## What the task asks
Retype all of the data. Every line must match exactly.

## Recorded information

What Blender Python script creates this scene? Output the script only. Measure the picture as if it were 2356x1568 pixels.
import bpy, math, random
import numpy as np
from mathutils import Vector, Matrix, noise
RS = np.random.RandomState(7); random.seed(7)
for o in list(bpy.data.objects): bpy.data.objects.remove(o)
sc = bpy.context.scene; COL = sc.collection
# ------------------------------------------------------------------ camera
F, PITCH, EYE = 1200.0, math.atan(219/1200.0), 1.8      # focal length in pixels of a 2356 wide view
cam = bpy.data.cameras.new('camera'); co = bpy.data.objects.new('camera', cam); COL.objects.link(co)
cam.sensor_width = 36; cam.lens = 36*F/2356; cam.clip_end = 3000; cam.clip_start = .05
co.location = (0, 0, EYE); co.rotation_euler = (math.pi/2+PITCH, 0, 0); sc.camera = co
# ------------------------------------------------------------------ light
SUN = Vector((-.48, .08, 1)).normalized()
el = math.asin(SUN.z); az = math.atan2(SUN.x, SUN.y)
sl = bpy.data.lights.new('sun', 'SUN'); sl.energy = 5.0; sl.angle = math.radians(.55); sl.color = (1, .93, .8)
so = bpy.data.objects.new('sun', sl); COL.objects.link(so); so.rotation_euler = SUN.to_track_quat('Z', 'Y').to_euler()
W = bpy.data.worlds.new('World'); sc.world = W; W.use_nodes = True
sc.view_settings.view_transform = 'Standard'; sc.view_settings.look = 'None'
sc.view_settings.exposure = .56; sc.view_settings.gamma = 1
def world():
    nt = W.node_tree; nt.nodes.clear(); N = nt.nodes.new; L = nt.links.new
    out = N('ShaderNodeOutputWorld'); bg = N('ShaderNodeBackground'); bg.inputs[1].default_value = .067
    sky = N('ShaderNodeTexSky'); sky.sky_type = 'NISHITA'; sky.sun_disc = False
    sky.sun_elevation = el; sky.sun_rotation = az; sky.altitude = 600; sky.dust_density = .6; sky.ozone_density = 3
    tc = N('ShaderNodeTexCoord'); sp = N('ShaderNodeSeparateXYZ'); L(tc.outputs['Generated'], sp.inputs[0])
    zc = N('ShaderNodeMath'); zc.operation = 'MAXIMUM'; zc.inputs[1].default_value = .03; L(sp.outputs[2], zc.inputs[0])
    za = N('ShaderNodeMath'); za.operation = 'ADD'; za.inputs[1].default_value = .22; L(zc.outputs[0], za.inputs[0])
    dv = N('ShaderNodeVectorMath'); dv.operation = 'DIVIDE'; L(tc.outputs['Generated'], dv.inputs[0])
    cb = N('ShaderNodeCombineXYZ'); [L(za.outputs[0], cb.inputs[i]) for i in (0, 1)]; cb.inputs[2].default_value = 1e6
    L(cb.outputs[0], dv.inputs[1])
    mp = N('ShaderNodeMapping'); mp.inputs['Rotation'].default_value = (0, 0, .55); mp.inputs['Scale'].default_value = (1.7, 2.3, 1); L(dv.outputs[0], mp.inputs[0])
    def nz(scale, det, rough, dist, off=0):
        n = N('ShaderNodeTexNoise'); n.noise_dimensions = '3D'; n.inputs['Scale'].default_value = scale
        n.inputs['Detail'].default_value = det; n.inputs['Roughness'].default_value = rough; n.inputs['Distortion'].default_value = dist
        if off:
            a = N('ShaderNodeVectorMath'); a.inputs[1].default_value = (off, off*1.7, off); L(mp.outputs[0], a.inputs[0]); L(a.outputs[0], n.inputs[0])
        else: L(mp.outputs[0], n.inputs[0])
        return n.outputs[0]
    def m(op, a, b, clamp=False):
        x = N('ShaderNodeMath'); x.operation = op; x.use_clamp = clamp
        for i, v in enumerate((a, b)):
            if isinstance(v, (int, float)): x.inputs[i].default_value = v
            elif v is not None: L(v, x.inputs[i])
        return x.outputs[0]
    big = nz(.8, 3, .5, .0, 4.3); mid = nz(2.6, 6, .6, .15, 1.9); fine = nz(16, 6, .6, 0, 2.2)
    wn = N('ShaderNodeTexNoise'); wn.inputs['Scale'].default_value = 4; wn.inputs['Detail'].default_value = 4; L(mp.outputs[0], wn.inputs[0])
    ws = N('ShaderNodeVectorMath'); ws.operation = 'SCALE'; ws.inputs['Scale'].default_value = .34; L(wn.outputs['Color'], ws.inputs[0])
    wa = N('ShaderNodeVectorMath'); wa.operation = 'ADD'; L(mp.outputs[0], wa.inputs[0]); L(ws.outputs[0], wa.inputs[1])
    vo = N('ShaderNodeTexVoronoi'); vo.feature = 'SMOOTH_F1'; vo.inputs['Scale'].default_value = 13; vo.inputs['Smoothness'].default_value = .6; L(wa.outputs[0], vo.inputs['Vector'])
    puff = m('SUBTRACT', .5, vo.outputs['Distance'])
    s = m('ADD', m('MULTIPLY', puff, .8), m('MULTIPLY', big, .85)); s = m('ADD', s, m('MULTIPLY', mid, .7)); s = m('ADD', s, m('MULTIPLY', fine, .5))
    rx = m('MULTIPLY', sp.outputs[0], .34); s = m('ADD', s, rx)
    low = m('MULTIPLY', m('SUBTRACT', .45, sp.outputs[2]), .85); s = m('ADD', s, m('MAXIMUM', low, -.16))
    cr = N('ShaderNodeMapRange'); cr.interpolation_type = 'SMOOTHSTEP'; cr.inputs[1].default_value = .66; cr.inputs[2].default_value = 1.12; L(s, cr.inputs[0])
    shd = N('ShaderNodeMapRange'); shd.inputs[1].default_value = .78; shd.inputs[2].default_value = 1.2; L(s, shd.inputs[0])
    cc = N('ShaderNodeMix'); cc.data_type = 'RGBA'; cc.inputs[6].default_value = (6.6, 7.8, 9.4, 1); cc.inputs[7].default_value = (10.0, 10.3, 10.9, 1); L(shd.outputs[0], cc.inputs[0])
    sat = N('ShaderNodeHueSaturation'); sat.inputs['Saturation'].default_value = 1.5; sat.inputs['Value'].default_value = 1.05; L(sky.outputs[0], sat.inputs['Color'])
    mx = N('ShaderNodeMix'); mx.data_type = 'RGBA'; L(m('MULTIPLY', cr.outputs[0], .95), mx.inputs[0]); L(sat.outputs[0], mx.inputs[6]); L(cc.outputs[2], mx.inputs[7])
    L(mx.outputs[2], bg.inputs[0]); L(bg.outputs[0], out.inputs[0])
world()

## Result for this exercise
What Blender Python script creates this scene? Output the script only. Measure the picture as if it were 2356x1568 pixels.
import bpy, math, random
import numpy as np
from mathutils import Vector, Matrix, noise
RS = np.random.RandomState(7); random.seed(7)
for o in list(bpy.data.objects): bpy.data.objects.remove(o)
sc = bpy.context.scene; COL = sc.collection
# ------------------------------------------------------------------ camera
F, PITCH, EYE = 1200.0, math.atan(219/1200.0), 1.8      # focal length in pixels of a 2356 wide view
cam = bpy.data.cameras.new('camera'); co = bpy.data.objects.new('camera', cam); COL.objects.link(co)
cam.sensor_width = 36; cam.lens = 36*F/2356; cam.clip_end = 3000; cam.clip_start = .05
co.location = (0, 0, EYE); co.rotation_euler = (math.pi/2+PITCH, 0, 0); sc.camera = co
# ------------------------------------------------------------------ light
SUN = Vector((-.48, .08, 1)).normalized()
el = math.asin(SUN.z); az = math.atan2(SUN.x, SUN.y)
sl = bpy.data.lights.new('sun', 'SUN'); sl.energy = 5.0; sl.angle = math.radians(.55); sl.color = (1, .93, .8)
so = bpy.data.objects.new('sun', sl); COL.objects.link(so); so.rotation_euler = SUN.to_track_quat('Z', 'Y').to_euler()
W = bpy.data.worlds.new('World'); sc.world = W; W.use_nodes = True
sc.view_settings.view_transform = 'Standard'; sc.view_settings.look = 'None'
sc.view_settings.exposure = .56; sc.view_settings.gamma = 1
def world():
    nt = W.node_tree; nt.nodes.clear(); N = nt.nodes.new; L = nt.links.new
    out = N('ShaderNodeOutputWorld'); bg = N('ShaderNodeBackground'); bg.inputs[1].default_value = .067
    sky = N('ShaderNodeTexSky'); sky.sky_type = 'NISHITA'; sky.sun_disc = False
    sky.sun_elevation = el; sky.sun_rotation = az; sky.altitude = 600; sky.dust_density = .6; sky.ozone_density = 3
    tc = N('ShaderNodeTexCoord'); sp = N('ShaderNodeSeparateXYZ'); L(tc.outputs['Generated'], sp.inputs[0])
    zc = N('ShaderNodeMath'); zc.operation = 'MAXIMUM'; zc.inputs[1].default_value = .03; L(sp.outputs[2], zc.inputs[0])
    za = N('ShaderNodeMath'); za.operation = 'ADD'; za.inputs[1].default_value = .22; L(zc.outputs[0], za.inputs[0])
    dv = N('ShaderNodeVectorMath'); dv.operation = 'DIVIDE'; L(tc.outputs['Generated'], dv.inputs[0])
    cb = N('ShaderNodeCombineXYZ'); [L(za.outputs[0], cb.inputs[i]) for i in (0, 1)]; cb.inputs[2].default_value = 1e6
    L(cb.outputs[0], dv.inputs[1])
    mp = N('ShaderNodeMapping'); mp.inputs['Rotation'].default_value = (0, 0, .55); mp.inputs['Scale'].default_value = (1.7, 2.3, 1); L(dv.outputs[0], mp.inputs[0])
    def nz(scale, det, rough, dist, off=0):
        n = N('ShaderNodeTexNoise'); n.noise_dimensions = '3D'; n.inputs['Scale'].default_value = scale
        n.inputs['Detail'].default_value = det; n.inputs['Roughness'].default_value = rough; n.inputs['Distortion'].default_value = dist
        if off:
            a = N('ShaderNodeVectorMath'); a.inputs[1].default_value = (off, off*1.7, off); L(mp.outputs[0], a.inputs[0]); L(a.outputs[0], n.inputs[0])
        else: L(mp.outputs[0], n.inputs[0])
        return n.outputs[0]
    def m(op, a, b, clamp=False):
        x = N('ShaderNodeMath'); x.operation = op; x.use_clamp = clamp
        for i, v in enumerate((a, b)):
            if isinstance(v, (int, float)): x.inputs[i].default_value = v
            elif v is not None: L(v, x.inputs[i])
        return x.outputs[0]
    big = nz(.8, 3, .5, .0, 4.3); mid = nz(2.6, 6, .6, .15, 1.9); fine = nz(16, 6, .6, 0, 2.2)
    wn = N('ShaderNodeTexNoise'); wn.inputs['Scale'].default_value = 4; wn.inputs['Detail'].default_value = 4; L(mp.outputs[0], wn.inputs[0])
    ws = N('ShaderNodeVectorMath'); ws.operation = 'SCALE'; ws.inputs['Scale'].default_value = .34; L(wn.outputs['Color'], ws.inputs[0])
    wa = N('ShaderNodeVectorMath'); wa.operation = 'ADD'; L(mp.outputs[0], wa.inputs[0]); L(ws.outputs[0], wa.inputs[1])
    vo = N('ShaderNodeTexVoronoi'); vo.feature = 'SMOOTH_F1'; vo.inputs['Scale'].default_value = 13; vo.inputs['Smoothness'].default_value = .6; L(wa.outputs[0], vo.inputs['Vector'])
    puff = m('SUBTRACT', .5, vo.outputs['Distance'])
    s = m('ADD', m('MULTIPLY', puff, .8), m('MULTIPLY', big, .85)); s = m('ADD', s, m('MULTIPLY', mid, .7)); s = m('ADD', s, m('MULTIPLY', fine, .5))
    rx = m('MULTIPLY', sp.outputs[0], .34); s = m('ADD', s, rx)
    low = m('MULTIPLY', m('SUBTRACT', .45, sp.outputs[2]), .85); s = m('ADD', s, m('MAXIMUM', low, -.16))
    cr = N('ShaderNodeMapRange'); cr.interpolation_type = 'SMOOTHSTEP'; cr.inputs[1].default_value = .66; cr.inputs[2].default_value = 1.12; L(s, cr.inputs[0])
    shd = N('ShaderNodeMapRange'); shd.inputs[1].default_value = .78; shd.inputs[2].default_value = 1.2; L(s, shd.inputs[0])
    cc = N('ShaderNodeMix'); cc.data_type = 'RGBA'; cc.inputs[6].default_value = (6.6, 7.8, 9.4, 1); cc.inputs[7].default_value = (10.0, 10.3, 10.9, 1); L(shd.outputs[0], cc.inputs[0])
    sat = N('ShaderNodeHueSaturation'); sat.inputs['Saturation'].default_value = 1.5; sat.inputs['Value'].default_value = 1.05; L(sky.outputs[0], sat.inputs['Color'])
    mx = N('ShaderNodeMix'); mx.data_type = 'RGBA'; L(m('MULTIPLY', cr.outputs[0], .95), mx.inputs[0]); L(sat.outputs[0], mx.inputs[6]); L(cc.outputs[2], mx.inputs[7])
    L(mx.outputs[2], bg.inputs[0]); L(bg.outputs[0], out.inputs[0])
world()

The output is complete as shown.